Special interest funds driving more political campaigns

Voters can gain insight into campaigns by knowing who is contributing big money.


Elections for seats in the state Legislature used to be regional, even local, affairs. Not anymore.

The race to fill a vacated seat in the state Senate is being waged statewide as if the future of the free world were at stake. The world isn’t in danger, but special-interest groups are worried about their futures.

To this point, a total of more than $2.5 million has flowed into the two campaigns.

The only votes that will count are of those who live in the 26th Legislative District — the southeastern Kitsap Peninsula from Bremerton and Port Orchard to Gig Harbor in Pierce County — but campaign cash is being raised everywhere else.

The Walla Walla County Republican Party hosted a fundraiser for Jan Angel here on Monday night. Similar fundraisers have taken place elsewhere for the Democrat’s candidate, Nathan Schlicher.

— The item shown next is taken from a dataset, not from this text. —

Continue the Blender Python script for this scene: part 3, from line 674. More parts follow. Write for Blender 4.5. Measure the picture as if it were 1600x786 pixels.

Angel has raised $624,000, according to The Seattle Times, while Schlicher — who was appointed to the seat — has raised $472,000. The rest of the cash is being raised and spent by third-party groups (aka special-interest groups) seeking to tilt control of the Senate to either Democrats or the Senate Majority Caucuses (Republicans and two conservative Democrats).

It’s unsettling, particularly since out-of-state interests are heavy contributors.

This is just one race. What’s going to happen next year when at least half the Senate seats will be up for grabs? Whatever happens, it’s going to be unseemly.

Unfortunately, this type of outrageous spending by special-interest groups — on both ends of the political spectrum — is not limited to Washington state. It’s a sign of the times and our highly partisan, win-at-all costs political climate.

Those who want to spend money promoting candidates or causes certainly have the right. It’s free speech.

But voters would be doing themselves a favor by considering where candidates are getting their money. The information is public. Campaign contributions can be found on websites and newspapers often report that information.

Those pouring the cash into campaigns aren’t necessarily saints or sinners, but they all have an agenda.

Brace yourself for 2014 and the free flow of special-interest money.